- _Aim_
With the pictures left out, copy the listing below exactly.

- _Raw data_
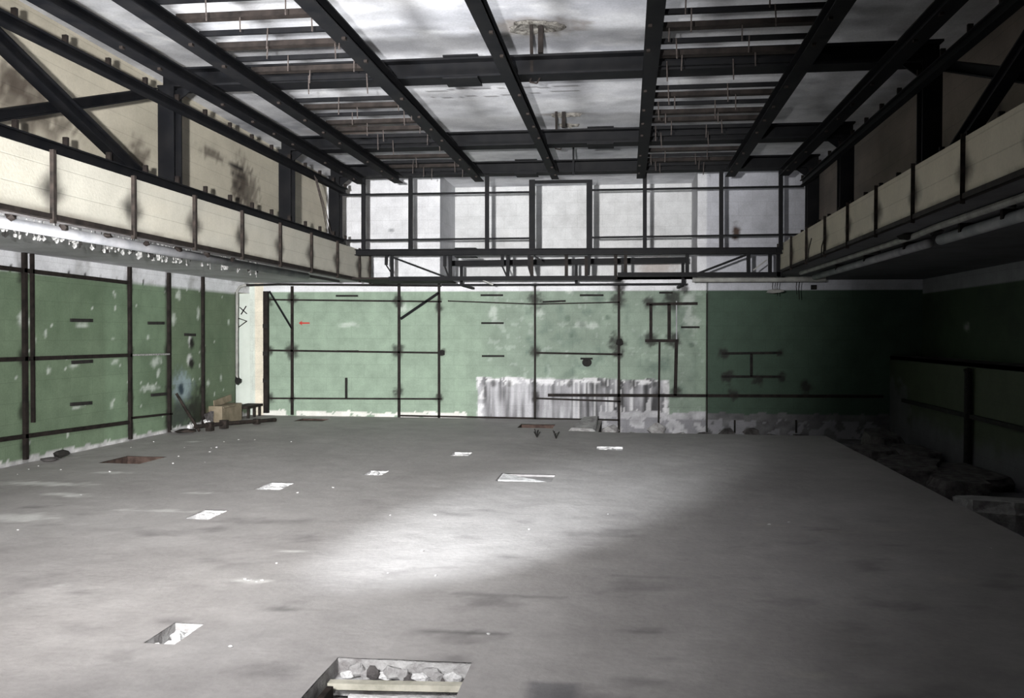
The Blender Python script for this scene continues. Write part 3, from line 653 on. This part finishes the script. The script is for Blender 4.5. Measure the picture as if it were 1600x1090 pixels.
# lower hung assemblies
def lower(parts, lab, at, Y=YG):
    root = empty('hung_truss', g(*at, Y), lab, 'steel truss')
    for nm, a, b, w_, m in parts:
        A = g(*a, Y); B = g(*b, Y); MB().bar(A, B, w_ if abs(A[0] - B[0]) > .06 else .05, w_ if abs(A[0] - B[0]) <= .06 else w_ * .95, (0, 0, 1) if abs(A[0] - B[0]) > .06 else (0, 1, 0)).put(nm, m, root)
lower([('bottom_chord', (608, 435.5), (962, 434), .07, M_STEEL), ('hanger_post', (612.5, 398), (612.5, 436), .04, M_STEEL), ('hanger_post', (703.5, 399), (703.5, 436), .05, M_STEEL), ('hanger_post', (793.5, 399), (793.5, 434), .045, M_STEEL),
       ('hanger_post', (831, 400), (831, 434), .035, M_RUSTK), ('hanger_post', (885, 398), (885, 433), .06, M_RUSTK), ('hanger_post', (916, 400), (916, 433), .05, M_RUSTK), ('hanger_post', (962, 398), (962, 436), .05, M_RUSTK),
       ('diagonal', (614, 402), (694, 432), .03, M_STEEL), ('bent_strap', (604, 396), (603.5, 414), .02, M_STEEL), ('bent_strap', (603.5, 414), (612, 427), .02, M_STEEL), ('bent_strap', (695, 397), (695, 416), .025, M_STEEL), ('bent_strap', (695, 416), (701, 433), .025, M_STEEL),
       ('bent_strap', (785, 396), (785, 416), .025, M_STEEL), ('bent_strap', (785, 416), (792, 432), .025, M_STEEL), ('bent_strap', (827, 398), (827, 416), .03, M_STEEL), ('bent_strap', (827, 416), (832, 433), .03, M_STEEL), ('diagonal', (834, 399), (846, 407), .025, M_STEEL), ('bent_strap', (921, 398), (919, 430), .03, M_STEEL)],
      'long black hung steel truss under the girder, left of the step', (785, 438))
lower([('bottom_chord', (965, 429), (1222, 428.5), .07, M_STEEL), ('hanger_post', (977.5, 392), (977.5, 428), .045, M_RUSTK), ('hanger_post', (1074, 394), (1074, 430), .06, M_STEEL), ('hanger_post', (1169.5, 394), (1169.5, 428), .08, M_STEEL), ('hanger_post', (1203, 394), (1203, 428), .06, M_STEEL),
       ('diagonal', (1088, 428), (1166, 398), .035, M_STEEL), ('hanger_post', (1216, 388), (1216, 432), .07, M_STEEL), ('thin_diagonal', (1177, 422), (1198, 406), .02, M_GREYM)],
      'short black hung steel truss under the girder, right of the step', (1095, 432))
YH = 15.6
for xx, lab in ((-2.9, 'left'), (.9, 'right')):
    tag(MB().box(xx, xx + .05, 15.62, YF - .005, 2.43, 2.47).put('wall_bracket', M_STEEL), 'black bracket tying the rear hanging frame to the wall, %s one' % lab, 'bracket')
lower([('top_chord', (706, 411.5), (1072, 406), .10, M_STEEL), ('bottom_chord', (690, 445), (1072, 443.5), .035, M_STEEL), ('post', (721, 412), (721, 446), .05, M_STEEL), ('post', (900.5, 410), (900.5, 445), .05, M_STEEL), ('post', (1067, 408), (1067, 444), .06, M_STEEL)],
      'black steel frame hanging behind the two hung trusses', (885, 447), YH)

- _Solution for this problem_
The Blender Python script for this scene continues. Write part 3, from line 653 on. This part finishes the script. The script is for Blender 4.5. Measure the picture as if it were 1600x1090 pixels.
# lower hung assemblies
def lower(parts, lab, at, Y=YG):
    root = empty('hung_truss', g(*at, Y), lab, 'steel truss')
    for nm, a, b, w_, m in parts:
        A = g(*a, Y); B = g(*b, Y); MB().bar(A, B, w_ if abs(A[0] - B[0]) > .06 else .05, w_ if abs(A[0] - B[0]) <= .06 else w_ * .95, (0, 0, 1) if abs(A[0] - B[0]) > .06 else (0, 1, 0)).put(nm, m, root)
lower([('bottom_chord', (608, 435.5), (962, 434), .07, M_STEEL), ('hanger_post', (612.5, 398), (612.5, 436), .04, M_STEEL), ('hanger_post', (703.5, 399), (703.5, 436), .05, M_STEEL), ('hanger_post', (793.5, 399), (793.5, 434), .045, M_STEEL),
       ('hanger_post', (831, 400), (831, 434), .035, M_RUSTK), ('hanger_post', (885, 398), (885, 433), .06, M_RUSTK), ('hanger_post', (916, 400), (916, 433), .05, M_RUSTK), ('hanger_post', (962, 398), (962, 436), .05, M_RUSTK),
       ('diagonal', (614, 402), (694, 432), .03, M_STEEL), ('bent_strap', (604, 396), (603.5, 414), .02, M_STEEL), ('bent_strap', (603.5, 414), (612, 427), .02, M_STEEL), ('bent_strap', (695, 397), (695, 416), .025, M_STEEL), ('bent_strap', (695, 416), (701, 433), .025, M_STEEL),
       ('bent_strap', (785, 396), (785, 416), .025, M_STEEL), ('bent_strap', (785, 416), (792, 432), .025, M_STEEL), ('bent_strap', (827, 398), (827, 416), .03, M_STEEL), ('bent_strap', (827, 416), (832, 433), .03, M_STEEL), ('diagonal', (834, 399), (846, 407), .025, M_STEEL), ('bent_strap', (921, 398), (919, 430), .03, M_STEEL)],
      'long black hung steel truss under the girder, left of the step', (785, 438))
lower([('bottom_chord', (965, 429), (1222, 428.5), .07, M_STEEL), ('hanger_post', (977.5, 392), (977.5, 428), .045, M_RUSTK), ('hanger_post', (1074, 394), (1074, 430), .06, M_STEEL), ('hanger_post', (1169.5, 394), (1169.5, 428), .08, M_STEEL), ('hanger_post', (1203, 394), (1203, 428), .06, M_STEEL),
       ('diagonal', (1088, 428), (1166, 398), .035, M_STEEL), ('hanger_post', (1216, 388), (1216, 432), .07, M_STEEL), ('thin_diagonal', (1177, 422), (1198, 406), .02, M_GREYM)],
      'short black hung steel truss under the girder, right of the step', (1095, 432))
YH = 15.6
for xx, lab in ((-2.9, 'left'), (.9, 'right')):
    tag(MB().box(xx, xx + .05, 15.62, YF - .005, 2.43, 2.47).put('wall_bracket', M_STEEL), 'black bracket tying the rear hanging frame to the wall, %s one' % lab, 'bracket')
lower([('top_chord', (706, 411.5), (1072, 406), .10, M_STEEL), ('bottom_chord', (690, 445), (1072, 443.5), .035, M_STEEL), ('post', (721, 412), (721, 446), .05, M_STEEL), ('post', (900.5, 410), (900.5, 445), .05, M_STEEL), ('post', (1067, 408), (1067, 444), .06, M_STEEL)],
      'black steel frame hanging behind the two hung trusses', (885, 447), YH)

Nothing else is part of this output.